-- Written exercise --
Set down the lines from the one containing "Continue the Blender" to the one containing "COL['on'] = (.30, .175, .07);", both lines included, exactly as they stand and with no other lines.

-- Supplied records --
────────────────────────────────────────

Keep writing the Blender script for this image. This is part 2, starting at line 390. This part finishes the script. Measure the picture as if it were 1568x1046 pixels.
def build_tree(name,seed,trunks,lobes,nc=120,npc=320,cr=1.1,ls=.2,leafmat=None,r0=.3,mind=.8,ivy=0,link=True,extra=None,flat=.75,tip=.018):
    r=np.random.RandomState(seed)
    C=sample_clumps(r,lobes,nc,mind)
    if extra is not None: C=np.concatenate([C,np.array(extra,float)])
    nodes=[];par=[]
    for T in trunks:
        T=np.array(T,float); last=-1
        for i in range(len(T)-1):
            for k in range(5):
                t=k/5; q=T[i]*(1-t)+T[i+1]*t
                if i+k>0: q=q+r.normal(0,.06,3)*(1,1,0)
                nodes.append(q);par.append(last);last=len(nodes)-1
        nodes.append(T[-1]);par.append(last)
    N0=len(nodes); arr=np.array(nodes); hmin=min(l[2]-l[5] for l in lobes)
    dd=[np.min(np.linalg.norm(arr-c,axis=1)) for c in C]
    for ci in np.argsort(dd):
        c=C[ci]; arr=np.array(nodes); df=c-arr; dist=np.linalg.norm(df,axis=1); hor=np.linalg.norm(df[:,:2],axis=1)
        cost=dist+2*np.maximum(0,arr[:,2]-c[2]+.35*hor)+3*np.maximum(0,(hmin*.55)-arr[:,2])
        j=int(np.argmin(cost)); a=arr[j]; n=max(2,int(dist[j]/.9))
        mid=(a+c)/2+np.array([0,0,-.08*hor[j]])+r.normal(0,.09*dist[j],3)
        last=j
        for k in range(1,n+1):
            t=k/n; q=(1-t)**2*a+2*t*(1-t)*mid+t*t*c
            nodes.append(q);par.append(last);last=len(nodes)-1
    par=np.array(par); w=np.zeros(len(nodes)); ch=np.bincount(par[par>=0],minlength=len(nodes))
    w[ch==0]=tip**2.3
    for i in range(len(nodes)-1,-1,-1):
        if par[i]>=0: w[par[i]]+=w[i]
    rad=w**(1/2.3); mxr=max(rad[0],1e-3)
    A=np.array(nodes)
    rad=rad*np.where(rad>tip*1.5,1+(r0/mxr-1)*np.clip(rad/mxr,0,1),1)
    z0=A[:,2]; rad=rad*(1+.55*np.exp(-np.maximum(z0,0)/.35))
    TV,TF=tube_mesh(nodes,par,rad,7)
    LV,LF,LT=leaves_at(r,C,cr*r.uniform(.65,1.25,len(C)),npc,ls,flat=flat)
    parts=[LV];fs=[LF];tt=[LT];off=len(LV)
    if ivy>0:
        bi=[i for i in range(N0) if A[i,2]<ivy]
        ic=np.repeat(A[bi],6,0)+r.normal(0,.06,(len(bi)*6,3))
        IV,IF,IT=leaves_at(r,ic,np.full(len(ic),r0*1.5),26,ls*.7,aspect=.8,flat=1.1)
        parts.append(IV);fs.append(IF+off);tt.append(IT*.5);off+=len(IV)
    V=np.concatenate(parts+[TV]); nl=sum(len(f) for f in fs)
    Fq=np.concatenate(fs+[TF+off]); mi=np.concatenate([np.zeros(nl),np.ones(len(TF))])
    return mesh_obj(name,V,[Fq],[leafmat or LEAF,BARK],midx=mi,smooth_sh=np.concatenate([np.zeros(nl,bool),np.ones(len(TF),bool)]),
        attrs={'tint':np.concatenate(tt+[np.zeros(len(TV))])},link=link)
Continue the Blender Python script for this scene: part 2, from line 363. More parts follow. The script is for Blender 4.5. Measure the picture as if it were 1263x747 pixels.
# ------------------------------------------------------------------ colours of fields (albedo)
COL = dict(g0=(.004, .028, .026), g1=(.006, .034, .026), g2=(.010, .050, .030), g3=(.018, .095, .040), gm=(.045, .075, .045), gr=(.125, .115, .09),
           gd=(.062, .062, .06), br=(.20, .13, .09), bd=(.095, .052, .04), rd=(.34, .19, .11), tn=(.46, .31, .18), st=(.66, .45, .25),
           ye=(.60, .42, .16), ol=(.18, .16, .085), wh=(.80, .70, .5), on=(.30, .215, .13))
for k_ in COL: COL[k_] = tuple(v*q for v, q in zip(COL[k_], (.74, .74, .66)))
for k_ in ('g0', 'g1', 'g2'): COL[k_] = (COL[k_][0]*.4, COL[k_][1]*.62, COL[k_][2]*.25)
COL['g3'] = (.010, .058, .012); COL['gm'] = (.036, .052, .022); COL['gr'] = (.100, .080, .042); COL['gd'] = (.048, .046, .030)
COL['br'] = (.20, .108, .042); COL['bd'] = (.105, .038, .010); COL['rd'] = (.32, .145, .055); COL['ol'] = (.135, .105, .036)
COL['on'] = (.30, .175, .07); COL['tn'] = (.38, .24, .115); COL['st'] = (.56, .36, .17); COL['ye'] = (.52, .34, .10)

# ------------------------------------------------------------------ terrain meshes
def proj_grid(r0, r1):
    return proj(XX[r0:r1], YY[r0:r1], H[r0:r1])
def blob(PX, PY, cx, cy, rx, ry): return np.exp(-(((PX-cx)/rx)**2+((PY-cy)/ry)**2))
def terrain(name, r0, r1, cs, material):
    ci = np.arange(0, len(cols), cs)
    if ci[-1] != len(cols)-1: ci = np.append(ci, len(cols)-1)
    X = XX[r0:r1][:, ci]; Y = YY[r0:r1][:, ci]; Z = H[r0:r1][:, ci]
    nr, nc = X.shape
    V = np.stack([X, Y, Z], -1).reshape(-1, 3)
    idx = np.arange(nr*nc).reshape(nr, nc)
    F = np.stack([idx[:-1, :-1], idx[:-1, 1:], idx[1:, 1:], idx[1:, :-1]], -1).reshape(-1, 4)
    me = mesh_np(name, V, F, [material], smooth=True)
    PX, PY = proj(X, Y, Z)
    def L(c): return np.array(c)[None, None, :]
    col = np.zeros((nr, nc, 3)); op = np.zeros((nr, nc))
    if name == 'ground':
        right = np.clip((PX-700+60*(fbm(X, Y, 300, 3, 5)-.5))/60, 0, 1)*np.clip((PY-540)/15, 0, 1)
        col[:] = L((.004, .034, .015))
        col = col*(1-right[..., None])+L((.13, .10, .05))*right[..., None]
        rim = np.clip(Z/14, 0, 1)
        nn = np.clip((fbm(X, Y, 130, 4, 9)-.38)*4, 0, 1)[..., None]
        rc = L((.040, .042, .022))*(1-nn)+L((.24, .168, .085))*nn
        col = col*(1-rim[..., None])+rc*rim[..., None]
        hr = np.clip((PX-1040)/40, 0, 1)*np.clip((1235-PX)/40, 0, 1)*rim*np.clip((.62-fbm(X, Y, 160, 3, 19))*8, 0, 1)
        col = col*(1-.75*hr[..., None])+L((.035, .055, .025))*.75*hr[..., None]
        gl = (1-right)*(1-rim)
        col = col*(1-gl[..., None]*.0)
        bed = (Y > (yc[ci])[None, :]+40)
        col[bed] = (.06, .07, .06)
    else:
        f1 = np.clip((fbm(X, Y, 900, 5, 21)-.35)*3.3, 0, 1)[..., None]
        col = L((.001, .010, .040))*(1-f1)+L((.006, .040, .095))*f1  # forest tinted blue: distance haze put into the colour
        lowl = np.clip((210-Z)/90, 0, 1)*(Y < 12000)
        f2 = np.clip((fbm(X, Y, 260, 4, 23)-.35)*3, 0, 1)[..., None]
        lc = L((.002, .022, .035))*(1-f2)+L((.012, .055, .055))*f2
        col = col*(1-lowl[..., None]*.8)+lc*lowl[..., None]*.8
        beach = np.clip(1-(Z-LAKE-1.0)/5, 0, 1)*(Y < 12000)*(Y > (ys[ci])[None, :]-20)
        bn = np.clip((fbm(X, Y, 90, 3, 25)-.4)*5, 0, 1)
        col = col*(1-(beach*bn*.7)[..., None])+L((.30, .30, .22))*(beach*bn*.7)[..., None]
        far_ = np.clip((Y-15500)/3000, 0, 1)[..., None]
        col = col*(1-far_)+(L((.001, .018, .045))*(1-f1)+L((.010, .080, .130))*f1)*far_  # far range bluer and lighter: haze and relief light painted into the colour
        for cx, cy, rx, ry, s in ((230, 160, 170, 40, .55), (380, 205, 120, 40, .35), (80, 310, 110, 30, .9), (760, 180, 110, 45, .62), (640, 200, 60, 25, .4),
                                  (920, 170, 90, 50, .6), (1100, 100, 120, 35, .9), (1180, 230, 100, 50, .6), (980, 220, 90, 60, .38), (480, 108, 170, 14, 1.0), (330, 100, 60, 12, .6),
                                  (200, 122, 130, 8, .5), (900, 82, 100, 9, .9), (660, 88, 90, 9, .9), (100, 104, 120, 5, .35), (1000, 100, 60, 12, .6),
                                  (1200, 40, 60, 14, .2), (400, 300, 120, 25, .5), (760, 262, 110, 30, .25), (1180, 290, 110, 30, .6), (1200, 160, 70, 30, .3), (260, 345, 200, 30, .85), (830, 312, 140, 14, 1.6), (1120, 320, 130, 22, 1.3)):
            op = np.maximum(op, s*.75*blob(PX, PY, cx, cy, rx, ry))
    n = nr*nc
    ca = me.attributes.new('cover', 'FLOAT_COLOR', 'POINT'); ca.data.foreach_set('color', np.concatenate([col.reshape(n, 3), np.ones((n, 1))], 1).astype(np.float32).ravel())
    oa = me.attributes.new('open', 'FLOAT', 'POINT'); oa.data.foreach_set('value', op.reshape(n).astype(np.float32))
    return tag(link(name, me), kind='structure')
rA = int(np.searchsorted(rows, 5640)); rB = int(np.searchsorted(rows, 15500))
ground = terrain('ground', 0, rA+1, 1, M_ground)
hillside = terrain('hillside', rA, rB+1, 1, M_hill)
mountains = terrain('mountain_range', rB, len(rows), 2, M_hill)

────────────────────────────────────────

-- Reply to the task --
Continue the Blender Python script for this scene: part 2, from line 363. More parts follow. The script is for Blender 4.5. Measure the picture as if it were 1263x747 pixels.
# ------------------------------------------------------------------ colours of fields (albedo)
COL = dict(g0=(.004, .028, .026), g1=(.006, .034, .026), g2=(.010, .050, .030), g3=(.018, .095, .040), gm=(.045, .075, .045), gr=(.125, .115, .09),
           gd=(.062, .062, .06), br=(.20, .13, .09), bd=(.095, .052, .04), rd=(.34, .19, .11), tn=(.46, .31, .18), st=(.66, .45, .25),
           ye=(.60, .42, .16), ol=(.18, .16, .085), wh=(.80, .70, .5), on=(.30, .215, .13))
for k_ in COL: COL[k_] = tuple(v*q for v, q in zip(COL[k_], (.74, .74, .66)))
for k_ in ('g0', 'g1', 'g2'): COL[k_] = (COL[k_][0]*.4, COL[k_][1]*.62, COL[k_][2]*.25)
COL['g3'] = (.010, .058, .012); COL['gm'] = (.036, .052, .022); COL['gr'] = (.100, .080, .042); COL['gd'] = (.048, .046, .030)
COL['br'] = (.20, .108, .042); COL['bd'] = (.105, .038, .010); COL['rd'] = (.32, .145, .055); COL['ol'] = (.135, .105, .036)
COL['on'] = (.30, .175, .07); COL['tn'] = (.38, .24, .115); COL['st'] = (.56, .36, .17); COL['ye'] = (.52, .34, .10)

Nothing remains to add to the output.